Jan 222013
 

I have four topics lined up for my stint on KUOW‘s Weekday program tomorrow. Sometimes the host sticks to the topics I suggest, some times not. Here are my bullet points:

Dreamliner Blues: The grounding of Boeing’s 787 Dreamliner is obviously at the top of everyone’s radar screen. I’m not sure what’s left to say after Jon Talton’s excellent narrative and summary in The Seattle Times on Sunday. Here’s an angle that I haven’t seen elsewhere: The 787 was grounded in virtually the same news cycle as Gov. Jay Inslee’s inauguration. At least Gov. Gregoire had about three years of what economists called the “Great Moderation,” steady economic growth of 3.0-3.5% a year, until the bottom fell out and disaster struck in September 2008. Gov. Inslee may have to deal with an economic crisis right away.

The range of outcomes for Boeing is very wide. If the problem is as simple as a batch of defective batteries, the financial impact will be small. But if a fix requires a redesign the of the plane’s key electrical system, we could be looking at a very long delay before production resumes.

Boeing 16 months ago (mid-October 2011) disclosed the “accounting block” for the 787 program, the number of planes over which it plans to spread development costs that are estimated in the high teens of billions of dollars ($16 billion, give or take). Boeing has assumed increases in productivity as it ramps output. A redesign would throw an enormous monkey wrench into those plans, and possibly — depending on the weight of a new battery, for example — decrease the fuel efficiency that has been the model’s key selling point.

The tail risk — at one extreme, writing off the entire program — is almost too awful to contemplate. At the very least, Boeing shareholders would suffer massive losses. Airbus is building a 787 competitor that will be ready to fly in 2014.

The 787 crisis comes at an inconvenient time, with Boeing and the union representing professional engineers locked in unfriendly combat over a new contract. Add them up, and the omens are not good for Washington’s economy. We’re dealing with big numbers. Boeing directly employs 87,000 in Washington state. Suppliers push the total for the aerospace sector to within striking distance of 100,000. Whether white collar or blue, almost all of these jobs pay far more than the state average.

Talton likes to end his daily musings at the Seattle Times with haiku. He didn’t do that in his Sunday piece, but his exit line was terse and to the point: “Anxious weeks await.” I quote him because I can’t say it better.
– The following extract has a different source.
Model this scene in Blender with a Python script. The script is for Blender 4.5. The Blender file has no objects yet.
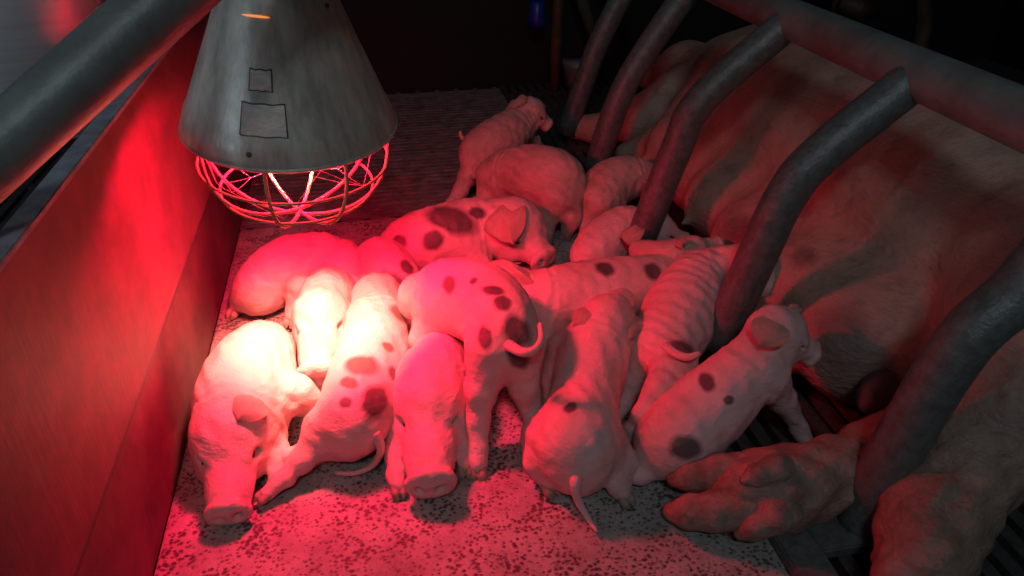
import bpy, bmesh, math, random
import numpy as np
from mathutils import Vector, Matrix

S = bpy.context.scene
C = S.collection
# ------------------------------------------------------------------ camera
F = 760.0; H = 0.65; PIT = math.radians(31.35); PSI = math.atan(171 * math.cos(PIT) / F)
cR = np.array([math.cos(PSI), -math.sin(PSI), 0.0])
cF = np.array([math.sin(PSI) * math.cos(PIT), math.cos(PSI) * math.cos(PIT), -math.sin(PIT)])
cU = np.cross(cR, cF)
cC = np.array([0, 0, H])
cam = bpy.data.objects.new('camera', bpy.data.cameras.new('camera'))
C.objects.link(cam)
cam.data.sensor_width = 36; cam.data.lens = F / 1024 * 36
cam.data.clip_start = 0.02; cam.data.clip_end = 50
cam.matrix_world = Matrix(((cR[0], cU[0], -cF[0], 0), (cR[1], cU[1], -cF[1], 0), (cR[2], cU[2], -cF[2], H), (0, 0, 0, 1)))
S.camera = cam
# ------------------------------------------------------------------ world, lights, exposure
w = bpy.data.worlds.new('barn_air'); S.world = w; w.use_nodes = True
w.node_tree.nodes['Background'].inputs[0].default_value = (0.62, 0.80, 0.85, 1)
w.node_tree.nodes['Background'].inputs[1].default_value = 0.038


def area(name, loc, target, sx, sy, power, col):
    l = bpy.data.lights.new(name, 'AREA'); l.shape = 'RECTANGLE'; l.size = sx; l.size_y = sy
    l.energy = power; l.color = col
    o = bpy.data.objects.new(name, l); C.objects.link(o); o.location = loc
    o.rotation_euler = (Vector(target) - Vector(loc)).to_track_quat('-Z', 'Y').to_euler()
    return o


area('ceiling_tube_light', (-0.25, -1.25, 2.3), (0.2, 0.8, 0), 0.40, 0.10, 7.8, (0.78, 0.91, 1.0))
area('next_pen_fill_light', (-1.15, 0.15, 0.52), (-0.42, 0.95, 0.42), 0.08, 0.5, 2.2, (0.66, 0.82, 1.0))  # added fill, unseen, set low to brighten the unlit lamp next door
LAMP_POWER = 7.0
LAMP_COL = (1.0, 0.006, 0.055)
FLOOD_POWER = 16.0
FLOOD_COL = (1.0, 0.004, 0.085)
BEAM_POWER = 27.0
BEAM_COL = (1.0, 0.66, 0.38)
vs = S.view_settings
vs.view_transform = 'Standard'; vs.look = 'None'; vs.gamma = 1; vs.exposure = 0.0
vs.use_curve_mapping = False


# ------------------------------------------------------------------ pixel -> place
def ray(px, py): return cF + cR * (px - 512) / F - cU * (py - 288) / F
def atz(px, py, z):
    d = ray(px, py); return cC + d * (z - H) / d[2]
def atx(px, py, x):
    d = ray(px, py); return cC + d * x / d[0]
def aty(px, py, y):
    d = ray(px, py); return cC + d * y / d[1]
def depth(p): return float((np.asarray(p) - cC) @ cF)
def dep(px, py, Z): return cC + ray(px, py) * Z
def PR(px, py, z, rpx):
    """joint seen at a pixel, its height z (None = lying on the floor), radius in pixels"""
    if z is None:
        z = 0.05
        for _ in range(5):
            p = atz(px, py, z); z = rpx * depth(p) / F
    p = atz(px, py, z)
    return p, rpx * depth(p) / F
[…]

Weak employment report: Employment in the Evergreen State was growing nicely last fall, but the December employment report shows we’ve hit a bump in the road. Payroll employment declined by 7,900, despite an uptick in the beleaguered construction sector, still 30% below the pre-Great Recession high. December unemployment fell to 7.6%, down a tenth of a percentage point from November, but mainly because the workforce shrank, i.e., the denominator was smaller.

Economist Doug Pederson of the Puget Sound Economic Forecaster told the Times that the 4,100 decline in jobs in retail might be a statistical quirk that will be adjusted away in subsequent reports, but also might reflect some of the uncertainty that businesses are dealing with as a dysfunctional Washington wrestles  with the fiscal cliff, the debt limit, higher payroll taxes and the like.

The Times reported that the decline in the workforce in part represents Washingtonians leaving the state for work in Canada’s tar sands, for example. I wouldn’t be surprised if a lot of truck drivers in North Dakota’s Bakken Formation oil fields have Washington drivers’ licenses in their pockets.

Amazon.com in the news, again: Have we had a month recently when Amazon.com didn’t make big headlines? I don’t think so. Here we go again. The National Retail Federation, made up of bricks-and-mortar retailers, just named Amazon CEO Jeff Bezos winner of its top annual honor, the Gold Award. Why? As the Seattle Times reported, love it or hate it, Amazon has what the bricks-and-mortars folks crave: an edge with digital savvy shoppers, caché on Wall Street and a commanding lead in the fast growing e-commerce market.

Bezos will have to make more room on his wall for his awards. In December, Fortune named him Business Person of the Year. The Harvard Business Review recently named him the No. 1 living CEO. Bezos is famous (infamous?)  for telling potentional victims of his relentlessly efficient platform that “your margin is my opportunity.” I think he still has a lot of runway in front of him, a lot of business models to disrupt.

Rockefeller Center Bellevue? What’s not to like about the news that the Rockefeller Group Development Corp., which owns the Big Apple’s Rockefeller Center, has taken an option on 5.5 acres in downtown Bellevue (106th Ave NE and NE 8th) owned by the Sterling Realty Organization.

Preliminary plans call for three office towers above a “podium” with retail and public space. The Times says this would be downtown  Bellevue’s largest project since the completion of the Bravern project in 2010.

Rockefeller project has no timline yet, but The Times reports that construction is to start in Bellevue this year on three office towers with 1.5 million sq. ft. of space and five residential projects with up to 1,100 units total. Office vacancy in downtown Bellevue, The Times report, is the lowest in the region.